Give the data a second time, exactly and in full.

• **GIVEN INFORMATION**:
· · · · ·

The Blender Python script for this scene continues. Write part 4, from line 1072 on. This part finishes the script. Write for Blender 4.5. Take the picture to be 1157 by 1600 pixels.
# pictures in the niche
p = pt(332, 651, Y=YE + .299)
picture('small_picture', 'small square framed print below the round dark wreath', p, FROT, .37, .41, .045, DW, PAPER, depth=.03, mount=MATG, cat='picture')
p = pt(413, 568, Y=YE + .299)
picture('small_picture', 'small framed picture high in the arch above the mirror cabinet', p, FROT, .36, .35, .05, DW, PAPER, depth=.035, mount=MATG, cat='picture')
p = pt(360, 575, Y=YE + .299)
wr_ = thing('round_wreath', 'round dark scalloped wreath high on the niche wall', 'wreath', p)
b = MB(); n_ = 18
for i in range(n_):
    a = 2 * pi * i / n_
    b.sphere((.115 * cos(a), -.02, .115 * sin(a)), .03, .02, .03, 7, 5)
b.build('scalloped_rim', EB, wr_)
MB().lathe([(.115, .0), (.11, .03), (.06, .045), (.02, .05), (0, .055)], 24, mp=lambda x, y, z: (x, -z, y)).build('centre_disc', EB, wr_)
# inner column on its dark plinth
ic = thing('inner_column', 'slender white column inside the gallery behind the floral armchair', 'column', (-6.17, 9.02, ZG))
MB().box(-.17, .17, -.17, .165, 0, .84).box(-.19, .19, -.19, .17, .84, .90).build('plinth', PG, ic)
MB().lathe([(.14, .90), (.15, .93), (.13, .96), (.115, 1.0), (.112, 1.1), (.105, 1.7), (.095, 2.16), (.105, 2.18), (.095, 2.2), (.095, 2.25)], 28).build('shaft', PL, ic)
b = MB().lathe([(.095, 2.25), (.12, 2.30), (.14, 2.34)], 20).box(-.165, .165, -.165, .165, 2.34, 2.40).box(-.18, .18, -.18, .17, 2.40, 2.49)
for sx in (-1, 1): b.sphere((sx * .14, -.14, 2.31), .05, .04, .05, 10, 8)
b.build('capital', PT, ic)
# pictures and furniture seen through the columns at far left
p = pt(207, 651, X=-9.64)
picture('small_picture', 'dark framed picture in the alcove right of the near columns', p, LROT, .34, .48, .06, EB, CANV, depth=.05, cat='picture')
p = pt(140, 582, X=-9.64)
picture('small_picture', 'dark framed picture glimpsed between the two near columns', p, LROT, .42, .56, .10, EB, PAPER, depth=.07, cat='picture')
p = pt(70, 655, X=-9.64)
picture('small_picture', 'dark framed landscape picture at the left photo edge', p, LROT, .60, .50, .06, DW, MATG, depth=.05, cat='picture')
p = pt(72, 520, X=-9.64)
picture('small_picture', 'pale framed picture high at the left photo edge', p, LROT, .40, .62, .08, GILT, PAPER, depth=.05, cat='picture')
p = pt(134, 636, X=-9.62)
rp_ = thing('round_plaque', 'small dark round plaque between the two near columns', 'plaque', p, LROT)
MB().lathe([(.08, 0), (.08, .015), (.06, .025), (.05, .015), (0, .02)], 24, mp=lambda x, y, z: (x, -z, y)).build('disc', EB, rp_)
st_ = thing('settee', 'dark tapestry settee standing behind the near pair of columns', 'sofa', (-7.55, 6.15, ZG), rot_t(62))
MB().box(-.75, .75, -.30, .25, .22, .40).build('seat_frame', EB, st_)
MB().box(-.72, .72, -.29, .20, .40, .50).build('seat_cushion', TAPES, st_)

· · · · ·

• **REPLY TO THE TASK**:
The Blender Python script for this scene continues. Write part 4, from line 1072 on. This part finishes the script. Write for Blender 4.5. Take the picture to be 1157 by 1600 pixels.
# pictures in the niche
p = pt(332, 651, Y=YE + .299)
picture('small_picture', 'small square framed print below the round dark wreath', p, FROT, .37, .41, .045, DW, PAPER, depth=.03, mount=MATG, cat='picture')
p = pt(413, 568, Y=YE + .299)
picture('small_picture', 'small framed picture high in the arch above the mirror cabinet', p, FROT, .36, .35, .05, DW, PAPER, depth=.035, mount=MATG, cat='picture')
p = pt(360, 575, Y=YE + .299)
wr_ = thing('round_wreath', 'round dark scalloped wreath high on the niche wall', 'wreath', p)
b = MB(); n_ = 18
for i in range(n_):
    a = 2 * pi * i / n_
    b.sphere((.115 * cos(a), -.02, .115 * sin(a)), .03, .02, .03, 7, 5)
b.build('scalloped_rim', EB, wr_)
MB().lathe([(.115, .0), (.11, .03), (.06, .045), (.02, .05), (0, .055)], 24, mp=lambda x, y, z: (x, -z, y)).build('centre_disc', EB, wr_)
# inner column on its dark plinth
ic = thing('inner_column', 'slender white column inside the gallery behind the floral armchair', 'column', (-6.17, 9.02, ZG))
MB().box(-.17, .17, -.17, .165, 0, .84).box(-.19, .19, -.19, .17, .84, .90).build('plinth', PG, ic)
MB().lathe([(.14, .90), (.15, .93), (.13, .96), (.115, 1.0), (.112, 1.1), (.105, 1.7), (.095, 2.16), (.105, 2.18), (.095, 2.2), (.095, 2.25)], 28).build('shaft', PL, ic)
b = MB().lathe([(.095, 2.25), (.12, 2.30), (.14, 2.34)], 20).box(-.165, .165, -.165, .165, 2.34, 2.40).box(-.18, .18, -.18, .17, 2.40, 2.49)
for sx in (-1, 1): b.sphere((sx * .14, -.14, 2.31), .05, .04, .05, 10, 8)
b.build('capital', PT, ic)
# pictures and furniture seen through the columns at far left
p = pt(207, 651, X=-9.64)
picture('small_picture', 'dark framed picture in the alcove right of the near columns', p, LROT, .34, .48, .06, EB, CANV, depth=.05, cat='picture')
p = pt(140, 582, X=-9.64)
picture('small_picture', 'dark framed picture glimpsed between the two near columns', p, LROT, .42, .56, .10, EB, PAPER, depth=.07, cat='picture')
p = pt(70, 655, X=-9.64)
picture('small_picture', 'dark framed landscape picture at the left photo edge', p, LROT, .60, .50, .06, DW, MATG, depth=.05, cat='picture')
p = pt(72, 520, X=-9.64)
picture('small_picture', 'pale framed picture high at the left photo edge', p, LROT, .40, .62, .08, GILT, PAPER, depth=.05, cat='picture')
p = pt(134, 636, X=-9.62)
rp_ = thing('round_plaque', 'small dark round plaque between the two near columns', 'plaque', p, LROT)
MB().lathe([(.08, 0), (.08, .015), (.06, .025), (.05, .015), (0, .02)], 24, mp=lambda x, y, z: (x, -z, y)).build('disc', EB, rp_)
st_ = thing('settee', 'dark tapestry settee standing behind the near pair of columns', 'sofa', (-7.55, 6.15, ZG), rot_t(62))
MB().box(-.75, .75, -.30, .25, .22, .40).build('seat_frame', EB, st_)
MB().box(-.72, .72, -.29, .20, .40, .50).build('seat_cushion', TAPES, st_)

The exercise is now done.